Совсем юная, шестнадцатилетняя, она сидела в пяти шагах от меня одна-одинёшенька с высоким стаканом апельсинового сока. Конечно, я тут же подошёл к ней и сказал:
- Здравствуйте, Джоди! Позвольте мне от имени двухсот миллионов российских кинозрителей сказать вам, что вы самая красивая и самая замечательная актриса сегодняшнего кинематографа!
- Спасибо, - улыбнулась она. - А вы из России? Но ведь там не показывают «Taxi Driver».
- Показывают, - сказал я. - Только на закрытых просмотрах для элиты советского кино.
- А вы из элиты? - снова улыбнулась она.
- Да. Я автор семи советских фильмов, два из них запрещены цензурой...
- О! - воскликнула она. - Садитесь. Как вас звать?
- Я Эдуард, - сказал я, уже раскованно садясь за её столик. - А сейчас я пишу сценарий о еврейской эмиграции из СССР, и главную женскую роль в этом фильме сыграете вы!
- Вот так сразу?!
- Конечно. Настоящая любовь бывает или сразу, или никогда. Вы что выбираете?

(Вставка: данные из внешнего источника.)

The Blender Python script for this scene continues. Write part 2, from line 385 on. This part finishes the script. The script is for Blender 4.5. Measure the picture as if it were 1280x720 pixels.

Стоп! Пока я не зашёл с этой Джоди так далеко, как с луноликой Зуланой, - стоп! Не было этого разговора! Одинокая Джоди Фостер за столиком бродвейского кафе была. И я, проходя мимо, действительно увидел её в пяти шагах от себя. Но! Не зная английского, что я мог ей сказать? Да, господа, я бывший московский ловелас и бабник, прошёл мимо Джоди Фостер, не сказав ей ни слова! И это стало роковой ошибкой для нас обоих! Ведь ради чего молодые девушки, даже актрисы, часами сидят в одиночестве в кафе? Конечно, в ожидании принца. А я, тот самый принц, которого так ждала тогда 16-летняя Джоди, прошёл мимо! И... не дождавшись меня, Фостер, как известно, стала лесбиянкой. А я...
Такая наглядная, такая моя отъявленная немота и тупость просто убили меня! Смотри, кричал я себе, удаляясь от Джоди по раскалённому Бродвею, вот идёт женщина с таксой, говорит ей что-то, и собака слушается. В Америке даже собаки знают английский! А ты...
К сожалению, и спустя тридцать лет я не особенно продвинулся в английском. Нет, на уровне таксы я его уже освоил. И повстречай я сейчас Джоди Фостер, я бы с ней, конечно, заговорил. Но истории любви, как и все истории, не имеют сослагательного наклонения. Аминь.